Türkiye’de bir ilk olan “Eşitlik Birimleri Çalıştayı”, Şişli Belediyesi’nin ev sahipliğinde Nazım Hikmet Kültür ve Sanat Evi’nde, “Eşitliğin Yerelden İnşası: Toplumsal Eşitlik ve Yerel Yönetimler” başlığıyla 7-8 Nisan tarihlerinde gerçekleşti.
Şişli Belediyesi Toplumsal Eşitlik Birimi, yerel yönetimlerde kurulmuş olan Eşitlik Birimlerinin güçlü ve zayıf yönlerini konuşabilmek amacıyla 7-8 Nisan 2016 tarihlerinde 1. Eşitlik Birimleri Çalıştayı – Eşitliğin Yerelden İnşası etkinliğini düzenledi. Şişli Belediyesi Nazım Hikmet Kültür ve Sanat Evi’nde gerçekleşen ve yerel yönetimler, eşitlik politikaları üzerine akademi ve sivil toplum temsilcilerinin sunumlarının paylaşıldığı etkinliğin ilk günü açık katılımla gerçekleşti.
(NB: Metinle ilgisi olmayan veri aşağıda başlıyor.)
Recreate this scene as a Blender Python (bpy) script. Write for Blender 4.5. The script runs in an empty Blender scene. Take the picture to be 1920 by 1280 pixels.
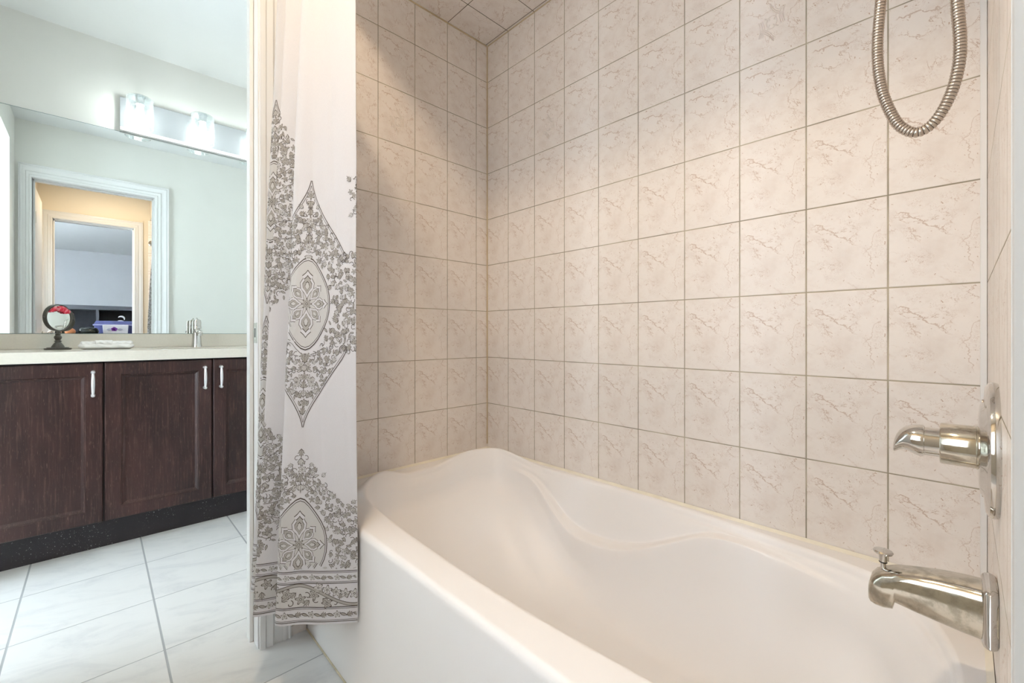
import bpy, math, random
from mathutils import Vector, Matrix
R = math.radians
PI = math.pi
C = bpy.context.scene.collection

# ------------------------------------------------------------------ camera
cam_d = bpy.data.cameras.new('camera')
cam_d.sensor_width = 36.0
cam_d.lens = 36.0 * 812.584 / 1920.0
cam_d.shift_y = -13.714 / 1920.0
cam_d.clip_start = 0.005
cam_d.clip_end = 60
cam = bpy.data.objects.new('camera', cam_d)
cam.location = (1.4823, -1.2663, 0.955)
cam.rotation_euler = (R(90), 0, R(90 - 43.769))
C.objects.link(cam)
bpy.context.scene.camera = cam

# ------------------------------------------------------------------ world, exposure
W = bpy.data.worlds.new('world'); bpy.context.scene.world = W
W.use_nodes = True
W.node_tree.nodes['Background'].inputs[0].default_value = (0.75, 0.85, 1.0, 1)
W.node_tree.nodes['Background'].inputs[1].default_value = 0.6
vs = bpy.context.scene.view_settings
vs.view_transform = 'Standard'; vs.look = 'None'; vs.gamma = 1.0
vs.use_curve_mapping = False
vs.exposure = 0.08

def area(name, loc, rot, sx, sy, power, col):
    d = bpy.data.lights.new(name, 'AREA'); d.shape = 'RECTANGLE'
    d.size = sx; d.size_y = sy; d.energy = power; d.color = col
    o = bpy.data.objects.new(name, d); o.location = loc; o.rotation_euler = rot
    C.objects.link(o); return o
def point(name, loc, rad, power, col):
    d = bpy.data.lights.new(name, 'POINT'); d.shadow_soft_size = rad; d.energy = power; d.color = col
    o = bpy.data.objects.new(name, d); o.location = loc; C.objects.link(o); return o

# daylight through the windows of the vanity room and of the bedroom, lamp of the tub room
area('vanity_window_daylight', (-0.9, -3.25, 1.5), (R(90), 0, R(180)), 1.1, 1.5, 74, (0.88, 0.96, 1.0))
area('bedroom_window_daylight', (2.30, -4.0, 1.45), (R(90), 0, R(180)), 1.1, 1.7, 340, (0.88, 0.94, 1.0))
area('tub_room_fill', (0.85, -1.690, 1.35), (R(90), 0, R(180)), 0.9, 1.0, 9.0, (0.90, 0.95, 1.0))  # unseen fill light, added to brighten the tub and apron from the front
lamp = area('tub_room_downlight', (0.82, -1.14, 2.515), (0, 0, 0), 0.13, 0.13, 13.2, (1.0, 0.775, 0.52))
lamp.data.shape = 'DISK'

# ------------------------------------------------------------------ materials
def newmat(name):
    m = bpy.data.materials.new(name); m.use_nodes = True
    nt = m.node_tree
    return m, nt, nt.nodes['Principled BSDF']
def N(nt, t, **kw):
    n = nt.nodes.new(t)
    for k, v in kw.items(): setattr(n, k, v)
    return n
def L(nt, a, b): nt.links.new(a, b)
def val(nt, x, i):
    if isinstance(x, (int, float)): i.default_value = x
    else: nt.links.new(x, i)
def M(nt, op, a, b=None, c=None, clamp=False):
    n = nt.nodes.new('ShaderNodeMath'); n.operation = op; n.use_clamp = clamp
    val(nt, a, n.inputs[0])
    if b is not None: val(nt, b, n.inputs[1])
    if c is not None: val(nt, c, n.inputs[2])
    return n.outputs[0]
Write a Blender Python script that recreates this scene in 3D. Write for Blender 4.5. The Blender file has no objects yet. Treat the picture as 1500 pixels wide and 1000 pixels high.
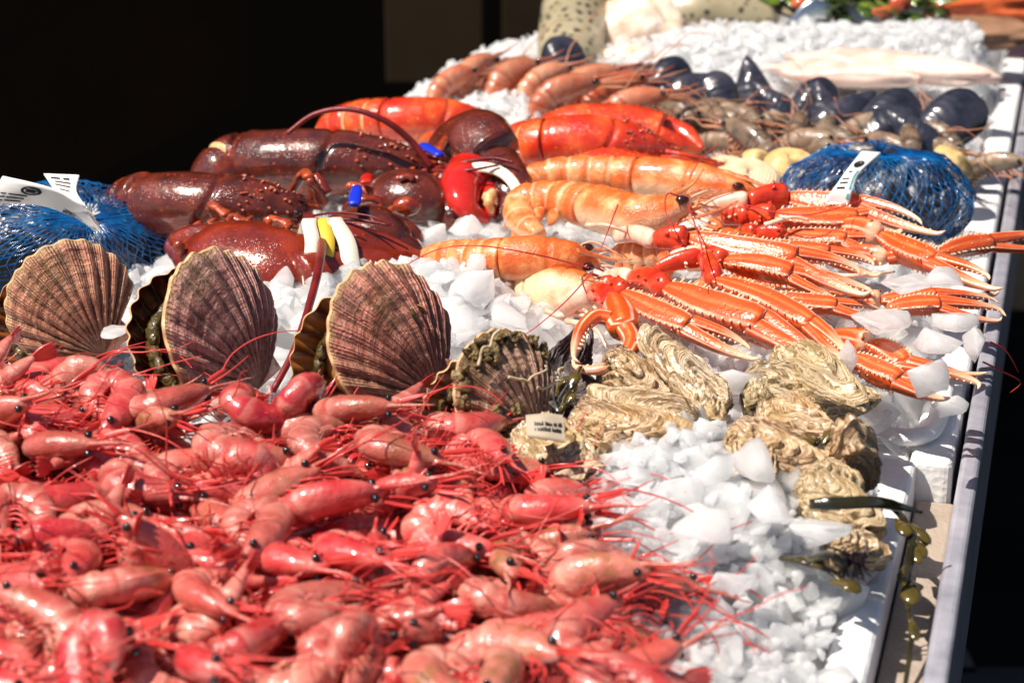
import bpy, bmesh, math, random
import numpy as np
from mathutils import Vector, Matrix

random.seed(7)
RNG = np.random.default_rng(11)
SC = bpy.context.scene
COL = SC.collection
PI = math.pi

# ------------------------------------------------------------------ camera geometry (metres; z = 0 is the crate rim)
LENS, FPX = 70.0, 1500 * 70.0 / 36.0
PITCH = math.radians(18.9)
DIST = 1.313
CAM = np.array([0.0, -DIST * math.cos(PITCH), DIST * math.sin(PITCH)])
FWD = np.array([0.0, math.cos(PITCH), -math.sin(PITCH)])
UPV = np.array([0.0, math.sin(PITCH), math.cos(PITCH)])
RIGHT = np.array([1.0, 0.0, 0.0])

def W(px, py, z=0.0):
    """point of the stall at height z that the photograph shows at (px, py)"""
    d = FWD * FPX + RIGHT * (px - 750.0) - UPV * (py - 500.0)
    return CAM + d * ((z - CAM[2]) / d[2])

def WP(pts):
    return np.array([W(*p) for p in pts])

# direction of the stall: T runs away from the camera, N to the right
_a = math.radians(15.6)
T = np.array([math.sin(_a), math.cos(_a), 0.0])
N = np.array([math.cos(_a), -math.sin(_a), 0.0])
Z = np.array([0.0, 0.0, 1.0])
def unit(v):
    v = np.asarray(v, float)
    return v / max(1e-9, np.linalg.norm(v))

# ------------------------------------------------------------------ noise
def _hash(ix, iy, iz, seed):
    h = (ix * 374761393 + iy * 668265263 + iz * 2147483647 + seed * 974634777) & 0xffffffff
    h = ((h ^ (h >> 13)) * 1274126177) & 0xffffffff
    h = (h ^ (h >> 16)) & 0xffffffff
    return h / 4294967295.0 * 2 - 1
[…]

Çalıştayın ikinci gününde, Türkiye’nin çeşitli illerinden gelen Eşitlik Birimi temsilcileri, deneyimlerini paylaşarak bir sonuç bildirgesi oluşturdu.
Çalıştay süresince kentin kurgulanmasından, sivil toplum katılımına, yerel yönetim bütçesinden, ulusal ve uluslararası mekanizmalara kadar birçok konu ele alındı.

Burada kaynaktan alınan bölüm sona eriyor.